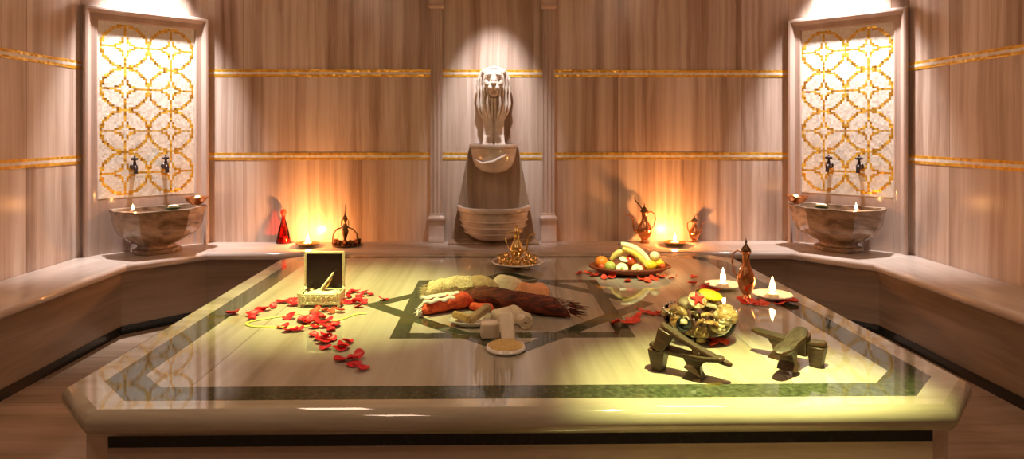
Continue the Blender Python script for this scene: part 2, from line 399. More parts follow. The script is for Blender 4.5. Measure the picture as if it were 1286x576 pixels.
# ------------------------------------------------------------------ mosaic wall panels with taps
TS = .0145; NX, NZ = 43, 83
def is_gold(i, j):
    i -= 1; j -= 1
    if i < 0 or j < 0 or i > 40 or j > 80: return False
    for cx in (10, 30):
        for cz in (10, 30, 50, 70):
            dx, dz = i-cx, j-cz; r = math.hypot(dx, dz)
            if r > 10.6: continue
            if abs(r-9.85) < .74: return True
            f = lambda a, b: (abs(a)/6.2)**.72+(abs(b)/6.2)**.72
            if f(dx, dz) <= 1.0 and any(f(dx+u, dz+v) > 1.0 for u, v in ((1,0),(-1,0),(0,1),(0,-1),(1,1),(-1,1),(1,-1),(-1,-1))) and not (abs(dx) < 1 and abs(dz) < 5): 
                return True
            if dx == 0 and 5 <= abs(dz) <= 10: return True
            if dz == 0 and 5 <= abs(dx) <= 10: return True
    return False
def wall_panel(a, b, label, side):
    a, b = Vector(a), Vector(b); t = (b-a).normalized(); n = Vector((t.y, -t.x)); mid = (a+b)/2; half = (b-a).length/2-.004
    ang = math.atan2(t.y, t.x)
    p = thing('mosaic_panel', label, 'wall panel', (mid.x, mid.y, BENCH), ang)
    # local: x along the wall, -y out of the wall
    H = 2.12-BENCH
    prof = [(0, .001), (0, .052), (.010, .062), (.022, .062), (.034, .050), (.046, .030), (.058, .030), (.070, .026), (.082, .026), (.090, .014), (.090, .001)]
    rs = [[(-half+i, -h, 0), (-half+i, -h, H-i), (half-i, -h, H-i), (half-i, -h, 0)] for i, h in prof]
    G().rings(rs, closed=False).build('frame', 'frame', p, sharp=35)
    hw = NX*TS/2; z0 = 2.03-BENCH-NZ*TS
    G().box((0, -.007, (z0-.012)/2), (2*(half-.088), .012, z0-.012)).build('lower_panel', 'frame', p)
    G().box((0, -.0055, (z0+H-.09)/2), (2*(half-.088), .009, H-.09-z0+.03)).build('backing', 'frame', p)
    g = G(); y = -.014
    for i in range(NX):
        for j in range(NZ):
            x0 = -hw+i*TS; zz = z0+j*TS; e = .0003
            vs = [g.bm.verts.new(q) for q in ((x0+e, y, zz+e), (x0+TS-e, y, zz+e), (x0+TS-e, y, zz+TS-e), (x0+e, y, zz+TS-e))]
            f = g.bm.faces.new(vs); f.material_index = 0 if is_gold(i, j) else 1
    g.uv(lambda co: (co.x+hw, co.z-z0))
    bm = g.bm
    me = bpy.data.meshes.new('mosaic_field'); bm.to_mesh(me); bm.free()
    me.materials.append(M['gold_tile']); me.materials.append(M['white_tile'])
    o = bpy.data.objects.new('mosaic_field', me); COL.objects.link(o); o.parent = p
    G().box((0, -.0095, z0+NZ*TS/2), (NX*TS+.004, .006, NZ*TS+.004)).build('grout_bed', 'white_strip', p)
    return p, mid, t, n, ang
def tap(loc, ang, label, group):
    o = thing('water_tap', label, 'tap', loc, ang, group)
    RX = Matrix.Rotation(R(90), 3, 'X')
    G().lathe([(.020,0),(.021,.006),(.014,.012),(.010,.02),(.010,.045)], 16, (0,0,0), rot=RX).build('flange', 'bronze', o)
    G().tube([(0,-.03,.0),(0,-.055,.002),(0,-.075,-.008),(0,-.084,-.03),(0,-.086,-.045)], [.017,.019,.015,.012,.014]).build('spout', 'bronze', o)
    G().lathe([(.013,0),(.010,.018),(.007,.03),(.012,.038),(.006,.045)], 14, (0,-.05,.012)).build('stem', 'bronze', o)
    g = G()
    for k in range(4):
        a = k*math.pi/2+.4; g.ell((.016*math.cos(a), -.05+.016*math.sin(a), .056), (.010,.010,.009), seg=10)
    g.ell((0,-.05,.058), (.012,.012,.011), seg=10); g.ell((0,-.05,.073), (.006,.006,.008), seg=10)
    g.build('handle', 'bronze', o)
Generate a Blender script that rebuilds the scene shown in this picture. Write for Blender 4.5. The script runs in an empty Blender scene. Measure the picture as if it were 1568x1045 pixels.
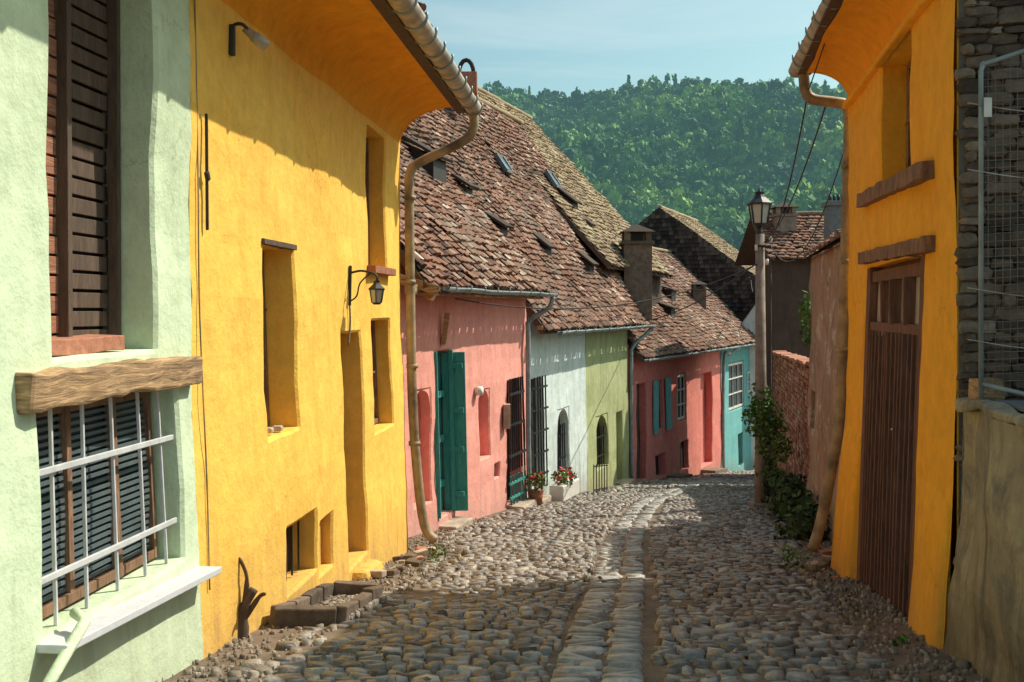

# WHAT TO WORK ON
Write out the entries above verbatim; the pictures do not belong in your copy.

# WRITTEN SOLUTION
Continue the Blender Python script for this scene: part 2, from line 399. More parts follow. The script is for Blender 4.5. Measure the picture as if it were 1286x576 pixels.
# ------------------------------------------------------------------ mosaic wall panels with taps
TS = .0145; NX, NZ = 43, 83
def is_gold(i, j):
    i -= 1; j -= 1
    if i < 0 or j < 0 or i > 40 or j > 80: return False
    for cx in (10, 30):
        for cz in (10, 30, 50, 70):
            dx, dz = i-cx, j-cz; r = math.hypot(dx, dz)
            if r > 10.6: continue
            if abs(r-9.85) < .74: return True
            f = lambda a, b: (abs(a)/6.2)**.72+(abs(b)/6.2)**.72
            if f(dx, dz) <= 1.0 and any(f(dx+u, dz+v) > 1.0 for u, v in ((1,0),(-1,0),(0,1),(0,-1),(1,1),(-1,1),(1,-1),(-1,-1))) and not (abs(dx) < 1 and abs(dz) < 5): 
                return True
            if dx == 0 and 5 <= abs(dz) <= 10: return True
            if dz == 0 and 5 <= abs(dx) <= 10: return True
    return False
def wall_panel(a, b, label, side):
    a, b = Vector(a), Vector(b); t = (b-a).normalized(); n = Vector((t.y, -t.x)); mid = (a+b)/2; half = (b-a).length/2-.004
    ang = math.atan2(t.y, t.x)
    p = thing('mosaic_panel', label, 'wall panel', (mid.x, mid.y, BENCH), ang)
    # local: x along the wall, -y out of the wall
    H = 2.12-BENCH
    prof = [(0, .001), (0, .052), (.010, .062), (.022, .062), (.034, .050), (.046, .030), (.058, .030), (.070, .026), (.082, .026), (.090, .014), (.090, .001)]
    rs = [[(-half+i, -h, 0), (-half+i, -h, H-i), (half-i, -h, H-i), (half-i, -h, 0)] for i, h in prof]
    G().rings(rs, closed=False).build('frame', 'frame', p, sharp=35)
    hw = NX*TS/2; z0 = 2.03-BENCH-NZ*TS
    G().box((0, -.007, (z0-.012)/2), (2*(half-.088), .012, z0-.012)).build('lower_panel', 'frame', p)
    G().box((0, -.0055, (z0+H-.09)/2), (2*(half-.088), .009, H-.09-z0+.03)).build('backing', 'frame', p)
    g = G(); y = -.014
    for i in range(NX):
        for j in range(NZ):
            x0 = -hw+i*TS; zz = z0+j*TS; e = .0003
            vs = [g.bm.verts.new(q) for q in ((x0+e, y, zz+e), (x0+TS-e, y, zz+e), (x0+TS-e, y, zz+TS-e), (x0+e, y, zz+TS-e))]
            f = g.bm.faces.new(vs); f.material_index = 0 if is_gold(i, j) else 1
    g.uv(lambda co: (co.x+hw, co.z-z0))
    bm = g.bm
    me = bpy.data.meshes.new('mosaic_field'); bm.to_mesh(me); bm.free()
    me.materials.append(M['gold_tile']); me.materials.append(M['white_tile'])
    o = bpy.data.objects.new('mosaic_field', me); COL.objects.link(o); o.parent = p
    G().box((0, -.0095, z0+NZ*TS/2), (NX*TS+.004, .006, NZ*TS+.004)).build('grout_bed', 'white_strip', p)
    return p, mid, t, n, ang
def tap(loc, ang, label, group):
    o = thing('water_tap', label, 'tap', loc, ang, group)
    RX = Matrix.Rotation(R(90), 3, 'X')
    G().lathe([(.020,0),(.021,.006),(.014,.012),(.010,.02),(.010,.045)], 16, (0,0,0), rot=RX).build('flange', 'bronze', o)
    G().tube([(0,-.03,.0),(0,-.055,.002),(0,-.075,-.008),(0,-.084,-.03),(0,-.086,-.045)], [.017,.019,.015,.012,.014]).build('spout', 'bronze', o)
    G().lathe([(.013,0),(.010,.018),(.007,.03),(.012,.038),(.006,.045)], 14, (0,-.05,.012)).build('stem', 'bronze', o)
    g = G()
    for k in range(4):
        a = k*math.pi/2+.4; g.ell((.016*math.cos(a), -.05+.016*math.sin(a), .056), (.010,.010,.009), seg=10)
    g.ell((0,-.05,.058), (.012,.012,.011), seg=10); g.ell((0,-.05,.073), (.006,.006,.008), seg=10)
    g.build('handle', 'bronze', o)
Generate a Blender script that rebuilds the scene shown in this picture. Write for Blender 4.5. The script runs in an empty Blender scene. Measure the picture as if it were 1568x1045 pixels.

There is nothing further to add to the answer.